* **Work required**: Tally the lines containing the word "scene" and give the total alone.

* **Source data**:

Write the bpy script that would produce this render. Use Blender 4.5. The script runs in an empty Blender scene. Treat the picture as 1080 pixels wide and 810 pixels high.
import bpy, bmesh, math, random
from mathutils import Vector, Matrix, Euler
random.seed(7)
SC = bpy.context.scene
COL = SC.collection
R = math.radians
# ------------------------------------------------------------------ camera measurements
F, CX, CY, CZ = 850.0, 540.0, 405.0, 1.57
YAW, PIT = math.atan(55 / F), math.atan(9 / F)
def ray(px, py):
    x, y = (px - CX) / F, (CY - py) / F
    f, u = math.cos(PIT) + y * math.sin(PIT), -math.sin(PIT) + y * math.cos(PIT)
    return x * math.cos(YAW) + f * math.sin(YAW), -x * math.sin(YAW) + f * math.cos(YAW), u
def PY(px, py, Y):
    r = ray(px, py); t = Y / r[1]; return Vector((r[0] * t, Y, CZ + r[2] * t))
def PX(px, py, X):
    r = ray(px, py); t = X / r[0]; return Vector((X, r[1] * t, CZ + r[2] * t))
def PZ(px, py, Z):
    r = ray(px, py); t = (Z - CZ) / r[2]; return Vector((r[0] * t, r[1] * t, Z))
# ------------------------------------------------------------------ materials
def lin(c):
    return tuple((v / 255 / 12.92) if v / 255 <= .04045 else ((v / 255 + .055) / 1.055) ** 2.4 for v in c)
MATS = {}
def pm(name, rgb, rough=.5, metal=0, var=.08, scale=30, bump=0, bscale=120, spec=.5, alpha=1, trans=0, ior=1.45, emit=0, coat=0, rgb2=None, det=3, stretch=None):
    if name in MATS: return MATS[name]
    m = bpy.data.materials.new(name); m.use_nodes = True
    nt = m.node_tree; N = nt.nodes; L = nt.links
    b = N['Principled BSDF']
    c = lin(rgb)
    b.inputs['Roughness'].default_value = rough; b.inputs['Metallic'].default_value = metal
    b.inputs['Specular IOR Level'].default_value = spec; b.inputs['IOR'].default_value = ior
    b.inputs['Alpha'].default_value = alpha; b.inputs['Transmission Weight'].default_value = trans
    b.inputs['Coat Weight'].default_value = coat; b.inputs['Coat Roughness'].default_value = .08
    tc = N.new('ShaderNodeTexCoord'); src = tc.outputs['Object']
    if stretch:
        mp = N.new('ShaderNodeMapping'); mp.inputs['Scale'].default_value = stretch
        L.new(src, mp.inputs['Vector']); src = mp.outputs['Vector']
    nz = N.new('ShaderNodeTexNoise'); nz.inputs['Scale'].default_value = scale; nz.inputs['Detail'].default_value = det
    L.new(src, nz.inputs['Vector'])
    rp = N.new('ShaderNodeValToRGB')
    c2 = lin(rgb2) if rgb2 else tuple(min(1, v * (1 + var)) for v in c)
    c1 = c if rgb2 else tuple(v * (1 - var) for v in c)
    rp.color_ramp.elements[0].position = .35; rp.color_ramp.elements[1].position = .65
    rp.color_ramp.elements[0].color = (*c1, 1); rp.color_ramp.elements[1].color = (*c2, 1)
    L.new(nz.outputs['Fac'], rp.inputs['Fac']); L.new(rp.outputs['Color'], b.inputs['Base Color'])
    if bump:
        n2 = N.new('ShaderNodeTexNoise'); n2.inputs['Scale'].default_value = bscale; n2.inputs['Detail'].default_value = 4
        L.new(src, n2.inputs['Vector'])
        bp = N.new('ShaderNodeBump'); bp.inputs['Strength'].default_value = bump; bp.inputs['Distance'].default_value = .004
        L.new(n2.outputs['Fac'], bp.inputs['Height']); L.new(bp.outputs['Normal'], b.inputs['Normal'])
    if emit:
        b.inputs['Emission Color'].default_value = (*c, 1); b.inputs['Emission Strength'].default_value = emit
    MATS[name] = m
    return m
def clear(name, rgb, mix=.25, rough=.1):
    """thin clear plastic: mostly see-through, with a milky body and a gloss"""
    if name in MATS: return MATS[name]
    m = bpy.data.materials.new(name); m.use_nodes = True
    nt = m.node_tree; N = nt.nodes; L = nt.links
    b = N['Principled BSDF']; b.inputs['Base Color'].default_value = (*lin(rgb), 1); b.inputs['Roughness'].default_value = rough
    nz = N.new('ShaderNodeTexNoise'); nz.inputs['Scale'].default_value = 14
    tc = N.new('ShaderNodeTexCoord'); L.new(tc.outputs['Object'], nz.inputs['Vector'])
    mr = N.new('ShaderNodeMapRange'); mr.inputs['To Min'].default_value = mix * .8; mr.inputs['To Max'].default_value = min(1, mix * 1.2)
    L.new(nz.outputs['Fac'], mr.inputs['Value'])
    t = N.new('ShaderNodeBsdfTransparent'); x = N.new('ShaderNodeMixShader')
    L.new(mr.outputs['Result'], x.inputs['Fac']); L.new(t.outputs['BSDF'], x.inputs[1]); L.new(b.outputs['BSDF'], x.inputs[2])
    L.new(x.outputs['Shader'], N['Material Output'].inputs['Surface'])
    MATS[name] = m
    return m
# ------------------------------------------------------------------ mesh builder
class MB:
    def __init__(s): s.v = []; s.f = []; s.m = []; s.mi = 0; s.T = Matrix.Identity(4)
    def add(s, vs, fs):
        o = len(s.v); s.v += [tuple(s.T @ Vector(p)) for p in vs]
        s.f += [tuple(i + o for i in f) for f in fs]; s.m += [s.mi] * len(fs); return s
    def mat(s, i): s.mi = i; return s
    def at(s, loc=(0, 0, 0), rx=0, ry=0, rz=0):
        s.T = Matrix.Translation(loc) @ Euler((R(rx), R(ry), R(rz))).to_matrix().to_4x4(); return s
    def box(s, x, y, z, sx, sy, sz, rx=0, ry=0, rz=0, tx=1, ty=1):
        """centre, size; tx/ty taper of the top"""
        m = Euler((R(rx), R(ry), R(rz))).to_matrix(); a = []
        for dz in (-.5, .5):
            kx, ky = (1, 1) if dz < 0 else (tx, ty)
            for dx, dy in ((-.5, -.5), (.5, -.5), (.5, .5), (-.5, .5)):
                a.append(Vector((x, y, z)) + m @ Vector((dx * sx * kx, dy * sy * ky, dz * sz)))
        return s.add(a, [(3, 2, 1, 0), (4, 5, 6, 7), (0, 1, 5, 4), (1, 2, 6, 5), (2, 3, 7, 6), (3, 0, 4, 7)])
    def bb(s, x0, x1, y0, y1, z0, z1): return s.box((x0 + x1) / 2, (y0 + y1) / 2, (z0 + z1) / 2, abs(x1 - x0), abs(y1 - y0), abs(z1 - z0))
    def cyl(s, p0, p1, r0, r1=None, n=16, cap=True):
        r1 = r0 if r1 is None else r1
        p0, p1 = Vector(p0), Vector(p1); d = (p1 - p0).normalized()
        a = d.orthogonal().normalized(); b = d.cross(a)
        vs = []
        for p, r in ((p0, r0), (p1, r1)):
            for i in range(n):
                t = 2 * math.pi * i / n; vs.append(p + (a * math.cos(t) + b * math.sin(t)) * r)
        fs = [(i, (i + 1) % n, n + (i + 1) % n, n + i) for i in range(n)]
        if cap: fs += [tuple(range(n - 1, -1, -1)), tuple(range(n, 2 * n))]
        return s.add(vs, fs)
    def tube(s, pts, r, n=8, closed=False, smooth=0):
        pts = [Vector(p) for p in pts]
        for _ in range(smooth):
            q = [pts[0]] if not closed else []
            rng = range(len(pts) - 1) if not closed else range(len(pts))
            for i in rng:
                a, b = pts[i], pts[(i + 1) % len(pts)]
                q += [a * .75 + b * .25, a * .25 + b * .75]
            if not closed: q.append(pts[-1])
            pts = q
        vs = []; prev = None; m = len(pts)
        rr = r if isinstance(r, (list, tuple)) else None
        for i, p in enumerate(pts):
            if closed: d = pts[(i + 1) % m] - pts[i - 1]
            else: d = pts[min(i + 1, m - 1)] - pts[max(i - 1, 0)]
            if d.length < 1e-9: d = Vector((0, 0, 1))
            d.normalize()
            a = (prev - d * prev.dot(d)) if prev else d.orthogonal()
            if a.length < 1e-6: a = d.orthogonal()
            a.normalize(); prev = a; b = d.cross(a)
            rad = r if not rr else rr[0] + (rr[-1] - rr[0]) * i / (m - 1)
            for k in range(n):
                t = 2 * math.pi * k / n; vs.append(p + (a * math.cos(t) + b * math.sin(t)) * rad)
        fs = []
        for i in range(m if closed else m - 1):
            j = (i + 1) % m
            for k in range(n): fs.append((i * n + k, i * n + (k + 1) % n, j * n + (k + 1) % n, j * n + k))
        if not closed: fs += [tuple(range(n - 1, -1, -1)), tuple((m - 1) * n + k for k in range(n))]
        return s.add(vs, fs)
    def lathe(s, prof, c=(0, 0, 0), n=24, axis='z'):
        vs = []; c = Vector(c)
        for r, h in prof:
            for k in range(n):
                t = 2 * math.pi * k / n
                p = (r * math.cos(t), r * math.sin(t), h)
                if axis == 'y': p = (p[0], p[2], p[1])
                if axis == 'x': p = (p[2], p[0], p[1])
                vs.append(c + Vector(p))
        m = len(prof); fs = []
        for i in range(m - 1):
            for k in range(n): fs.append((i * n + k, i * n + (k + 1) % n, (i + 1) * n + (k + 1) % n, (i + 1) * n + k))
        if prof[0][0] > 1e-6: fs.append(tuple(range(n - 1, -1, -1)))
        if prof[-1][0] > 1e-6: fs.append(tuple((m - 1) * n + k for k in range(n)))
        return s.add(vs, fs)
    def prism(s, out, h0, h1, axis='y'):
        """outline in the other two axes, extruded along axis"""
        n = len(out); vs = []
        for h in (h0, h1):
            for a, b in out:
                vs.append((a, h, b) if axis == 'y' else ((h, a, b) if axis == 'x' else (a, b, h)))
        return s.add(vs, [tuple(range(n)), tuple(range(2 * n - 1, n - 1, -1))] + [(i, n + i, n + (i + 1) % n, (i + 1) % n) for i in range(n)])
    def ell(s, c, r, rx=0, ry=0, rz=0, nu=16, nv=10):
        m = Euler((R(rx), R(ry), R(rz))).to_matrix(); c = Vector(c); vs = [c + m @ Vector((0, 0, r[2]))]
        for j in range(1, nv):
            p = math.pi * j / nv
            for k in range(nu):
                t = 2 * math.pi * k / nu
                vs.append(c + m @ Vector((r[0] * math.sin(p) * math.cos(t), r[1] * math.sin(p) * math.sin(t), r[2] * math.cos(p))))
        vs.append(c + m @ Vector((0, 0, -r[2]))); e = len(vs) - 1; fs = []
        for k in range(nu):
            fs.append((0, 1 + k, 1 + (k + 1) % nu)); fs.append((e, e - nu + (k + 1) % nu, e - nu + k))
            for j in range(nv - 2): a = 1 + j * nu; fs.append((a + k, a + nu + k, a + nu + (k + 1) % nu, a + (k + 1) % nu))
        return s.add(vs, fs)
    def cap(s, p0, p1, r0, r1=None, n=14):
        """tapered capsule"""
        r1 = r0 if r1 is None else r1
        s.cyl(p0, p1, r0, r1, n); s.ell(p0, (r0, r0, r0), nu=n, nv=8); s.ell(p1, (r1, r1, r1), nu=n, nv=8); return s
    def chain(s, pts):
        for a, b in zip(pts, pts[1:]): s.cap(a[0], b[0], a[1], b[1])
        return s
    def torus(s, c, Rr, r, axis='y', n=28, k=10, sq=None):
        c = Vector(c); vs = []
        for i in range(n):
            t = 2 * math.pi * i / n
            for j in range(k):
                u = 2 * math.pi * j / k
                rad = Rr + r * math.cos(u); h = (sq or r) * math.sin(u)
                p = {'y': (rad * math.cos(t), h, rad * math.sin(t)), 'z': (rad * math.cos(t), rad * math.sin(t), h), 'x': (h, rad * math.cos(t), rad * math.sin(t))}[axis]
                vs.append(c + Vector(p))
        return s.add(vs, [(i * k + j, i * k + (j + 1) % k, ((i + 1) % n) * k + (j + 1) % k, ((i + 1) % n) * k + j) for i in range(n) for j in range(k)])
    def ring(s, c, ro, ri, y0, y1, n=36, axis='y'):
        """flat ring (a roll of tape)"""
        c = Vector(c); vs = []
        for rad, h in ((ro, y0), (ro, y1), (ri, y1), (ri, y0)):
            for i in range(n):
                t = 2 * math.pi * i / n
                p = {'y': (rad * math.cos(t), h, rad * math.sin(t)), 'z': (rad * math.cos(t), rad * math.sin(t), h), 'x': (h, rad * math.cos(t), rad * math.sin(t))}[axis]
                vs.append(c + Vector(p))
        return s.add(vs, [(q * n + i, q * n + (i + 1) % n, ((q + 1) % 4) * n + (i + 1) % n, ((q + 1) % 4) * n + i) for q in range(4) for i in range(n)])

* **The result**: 2